I remember that back when I took 15-150 I learned how to think about types. The way of thinking in that class leads to a programming style of copious thinking per line of code, whereas normal imperative programming seems to have relatively little thinking per line, but many simple instructions need to be combined together to get stuff done.

I think that parallel programming requires a balanced mix of both per line thinking and many lines. As seen in this thread of discussion there is an awful lot of specific information that the programmer needs to think about including block sizes, SIMD-width, etc.

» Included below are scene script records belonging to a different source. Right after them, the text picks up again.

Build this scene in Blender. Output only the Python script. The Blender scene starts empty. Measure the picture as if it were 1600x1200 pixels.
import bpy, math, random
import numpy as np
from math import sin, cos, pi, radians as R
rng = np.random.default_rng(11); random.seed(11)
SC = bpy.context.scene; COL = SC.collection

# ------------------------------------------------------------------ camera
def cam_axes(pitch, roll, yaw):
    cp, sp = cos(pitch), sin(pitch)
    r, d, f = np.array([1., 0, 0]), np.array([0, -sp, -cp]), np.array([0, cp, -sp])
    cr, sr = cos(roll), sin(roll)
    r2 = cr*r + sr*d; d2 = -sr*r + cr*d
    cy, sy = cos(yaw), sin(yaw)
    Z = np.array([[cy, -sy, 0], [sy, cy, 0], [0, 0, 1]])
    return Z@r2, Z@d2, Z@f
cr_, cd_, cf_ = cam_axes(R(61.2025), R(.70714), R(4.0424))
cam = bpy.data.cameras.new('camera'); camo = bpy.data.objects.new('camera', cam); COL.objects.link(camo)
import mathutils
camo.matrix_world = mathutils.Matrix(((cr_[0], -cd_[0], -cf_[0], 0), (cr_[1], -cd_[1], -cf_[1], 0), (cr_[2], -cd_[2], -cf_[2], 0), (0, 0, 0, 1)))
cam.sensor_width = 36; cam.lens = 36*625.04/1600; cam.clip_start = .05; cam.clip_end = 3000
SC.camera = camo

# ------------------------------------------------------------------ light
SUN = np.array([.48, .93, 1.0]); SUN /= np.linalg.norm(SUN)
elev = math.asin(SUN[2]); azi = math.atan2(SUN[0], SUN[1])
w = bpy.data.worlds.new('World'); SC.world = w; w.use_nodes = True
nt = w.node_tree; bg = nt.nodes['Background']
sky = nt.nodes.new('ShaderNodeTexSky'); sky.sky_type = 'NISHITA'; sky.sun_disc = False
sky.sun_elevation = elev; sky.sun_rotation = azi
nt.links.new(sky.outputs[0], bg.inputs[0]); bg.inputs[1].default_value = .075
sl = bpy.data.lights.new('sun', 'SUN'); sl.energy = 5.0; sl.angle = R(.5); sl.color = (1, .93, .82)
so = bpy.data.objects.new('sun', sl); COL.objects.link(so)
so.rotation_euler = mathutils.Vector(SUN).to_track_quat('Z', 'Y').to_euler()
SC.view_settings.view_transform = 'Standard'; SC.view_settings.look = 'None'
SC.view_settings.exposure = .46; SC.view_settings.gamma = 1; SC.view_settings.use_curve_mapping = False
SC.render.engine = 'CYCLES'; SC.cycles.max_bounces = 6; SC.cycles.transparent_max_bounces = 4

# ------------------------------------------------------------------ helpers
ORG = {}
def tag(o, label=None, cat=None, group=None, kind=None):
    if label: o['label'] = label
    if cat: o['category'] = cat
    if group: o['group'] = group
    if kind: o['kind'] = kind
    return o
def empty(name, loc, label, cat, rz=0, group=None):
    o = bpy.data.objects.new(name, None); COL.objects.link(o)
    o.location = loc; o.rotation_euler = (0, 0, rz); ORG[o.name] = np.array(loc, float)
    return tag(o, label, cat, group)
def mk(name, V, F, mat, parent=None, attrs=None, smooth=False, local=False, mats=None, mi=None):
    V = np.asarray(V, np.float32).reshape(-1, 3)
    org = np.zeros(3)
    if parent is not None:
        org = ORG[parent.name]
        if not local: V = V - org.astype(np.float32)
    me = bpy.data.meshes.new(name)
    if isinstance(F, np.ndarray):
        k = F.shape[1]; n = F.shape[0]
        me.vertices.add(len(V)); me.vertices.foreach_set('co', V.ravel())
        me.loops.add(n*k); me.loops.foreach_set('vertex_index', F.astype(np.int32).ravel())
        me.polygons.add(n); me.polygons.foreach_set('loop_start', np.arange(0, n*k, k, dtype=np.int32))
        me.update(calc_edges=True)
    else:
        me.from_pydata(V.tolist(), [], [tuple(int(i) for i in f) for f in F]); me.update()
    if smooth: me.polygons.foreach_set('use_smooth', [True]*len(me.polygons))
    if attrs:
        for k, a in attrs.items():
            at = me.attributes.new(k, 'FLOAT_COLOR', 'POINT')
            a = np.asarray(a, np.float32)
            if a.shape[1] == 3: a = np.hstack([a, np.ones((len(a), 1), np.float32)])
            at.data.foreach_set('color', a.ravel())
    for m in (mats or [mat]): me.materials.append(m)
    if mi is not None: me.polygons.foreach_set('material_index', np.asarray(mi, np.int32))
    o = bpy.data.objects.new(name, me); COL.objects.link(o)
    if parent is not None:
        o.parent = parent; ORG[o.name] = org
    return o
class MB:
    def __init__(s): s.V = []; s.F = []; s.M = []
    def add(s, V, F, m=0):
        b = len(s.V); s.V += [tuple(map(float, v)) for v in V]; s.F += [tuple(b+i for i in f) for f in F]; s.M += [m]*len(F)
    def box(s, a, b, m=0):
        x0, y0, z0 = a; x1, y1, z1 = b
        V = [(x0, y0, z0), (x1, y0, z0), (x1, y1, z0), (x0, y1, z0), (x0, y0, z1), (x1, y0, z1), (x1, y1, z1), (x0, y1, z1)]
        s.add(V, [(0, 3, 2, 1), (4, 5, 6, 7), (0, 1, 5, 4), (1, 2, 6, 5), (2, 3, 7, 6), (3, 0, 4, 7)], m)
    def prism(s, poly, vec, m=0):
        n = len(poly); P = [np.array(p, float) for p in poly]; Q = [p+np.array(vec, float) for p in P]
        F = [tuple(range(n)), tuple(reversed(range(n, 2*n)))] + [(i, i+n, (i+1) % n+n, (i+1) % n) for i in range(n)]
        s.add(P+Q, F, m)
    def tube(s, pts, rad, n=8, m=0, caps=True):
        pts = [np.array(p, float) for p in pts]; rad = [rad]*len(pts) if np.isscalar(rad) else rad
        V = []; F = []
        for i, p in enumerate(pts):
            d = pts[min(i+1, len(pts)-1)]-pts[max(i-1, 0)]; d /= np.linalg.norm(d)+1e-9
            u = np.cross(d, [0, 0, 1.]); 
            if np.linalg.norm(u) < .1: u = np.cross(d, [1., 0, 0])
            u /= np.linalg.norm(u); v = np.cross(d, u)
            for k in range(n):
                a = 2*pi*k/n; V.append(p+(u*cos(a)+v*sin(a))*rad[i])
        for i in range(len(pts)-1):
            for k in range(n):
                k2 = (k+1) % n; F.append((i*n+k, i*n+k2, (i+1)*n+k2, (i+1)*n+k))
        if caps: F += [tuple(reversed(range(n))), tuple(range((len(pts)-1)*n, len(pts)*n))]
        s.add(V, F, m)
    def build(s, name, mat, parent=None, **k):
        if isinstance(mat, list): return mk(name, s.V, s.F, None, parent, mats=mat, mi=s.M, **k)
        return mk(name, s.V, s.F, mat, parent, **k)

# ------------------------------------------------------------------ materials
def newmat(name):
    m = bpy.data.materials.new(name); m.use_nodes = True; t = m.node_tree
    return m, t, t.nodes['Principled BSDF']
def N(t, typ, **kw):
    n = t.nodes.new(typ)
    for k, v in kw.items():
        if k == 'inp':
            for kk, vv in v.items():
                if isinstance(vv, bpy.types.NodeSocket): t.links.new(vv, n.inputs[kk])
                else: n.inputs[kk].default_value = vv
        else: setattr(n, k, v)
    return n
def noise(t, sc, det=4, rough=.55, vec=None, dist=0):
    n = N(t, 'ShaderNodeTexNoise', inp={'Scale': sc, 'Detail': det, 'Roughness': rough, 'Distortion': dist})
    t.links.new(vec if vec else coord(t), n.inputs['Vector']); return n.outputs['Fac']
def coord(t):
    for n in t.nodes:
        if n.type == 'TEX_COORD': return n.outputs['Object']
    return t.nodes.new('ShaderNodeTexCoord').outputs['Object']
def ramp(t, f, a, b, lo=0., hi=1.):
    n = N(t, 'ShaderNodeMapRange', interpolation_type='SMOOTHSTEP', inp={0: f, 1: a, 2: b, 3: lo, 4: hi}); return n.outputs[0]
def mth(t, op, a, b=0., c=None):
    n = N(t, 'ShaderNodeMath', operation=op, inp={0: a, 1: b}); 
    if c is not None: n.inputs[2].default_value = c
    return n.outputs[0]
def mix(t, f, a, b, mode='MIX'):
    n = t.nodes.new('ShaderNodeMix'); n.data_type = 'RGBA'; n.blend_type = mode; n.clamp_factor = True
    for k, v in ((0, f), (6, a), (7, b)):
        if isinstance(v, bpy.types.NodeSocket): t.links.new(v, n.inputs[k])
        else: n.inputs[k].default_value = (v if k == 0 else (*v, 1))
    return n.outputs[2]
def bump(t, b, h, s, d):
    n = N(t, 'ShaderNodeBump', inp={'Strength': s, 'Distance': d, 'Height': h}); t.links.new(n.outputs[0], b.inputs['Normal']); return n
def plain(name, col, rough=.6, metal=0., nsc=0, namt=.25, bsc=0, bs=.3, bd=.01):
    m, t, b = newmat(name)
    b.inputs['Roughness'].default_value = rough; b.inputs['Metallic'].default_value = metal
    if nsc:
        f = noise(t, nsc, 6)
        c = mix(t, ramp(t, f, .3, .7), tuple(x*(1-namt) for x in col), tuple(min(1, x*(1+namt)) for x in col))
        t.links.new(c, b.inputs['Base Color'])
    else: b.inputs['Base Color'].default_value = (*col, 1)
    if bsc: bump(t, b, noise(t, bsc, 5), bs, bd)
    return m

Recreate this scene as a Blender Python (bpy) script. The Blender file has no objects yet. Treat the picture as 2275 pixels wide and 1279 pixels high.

It seems like it would be a bit aggravating if the programmer ever needs to transplant code from one machine to another.

kayvonf

@mingf: very nice work.

msebek

@BryceToTheCore In an earlier lecture, kayvon mentioned an idea of "low abstraction distance", such that CUDA maps onto the hardware in a very straight-forward fashion. This allows the programmers to make decisions based on their knowledge of the code. For most languages, the language is not strong enough to express relationships in such a way that the compiler can reasonably optimize.

Re: transplanting code from system to system, there are whole sets of algorithms that are "cache oblivious", that don't rely on knowing the precise details of the cache size. Predictably, though, in many cases these algorithms do not perform as well as their cache-aware counterparts.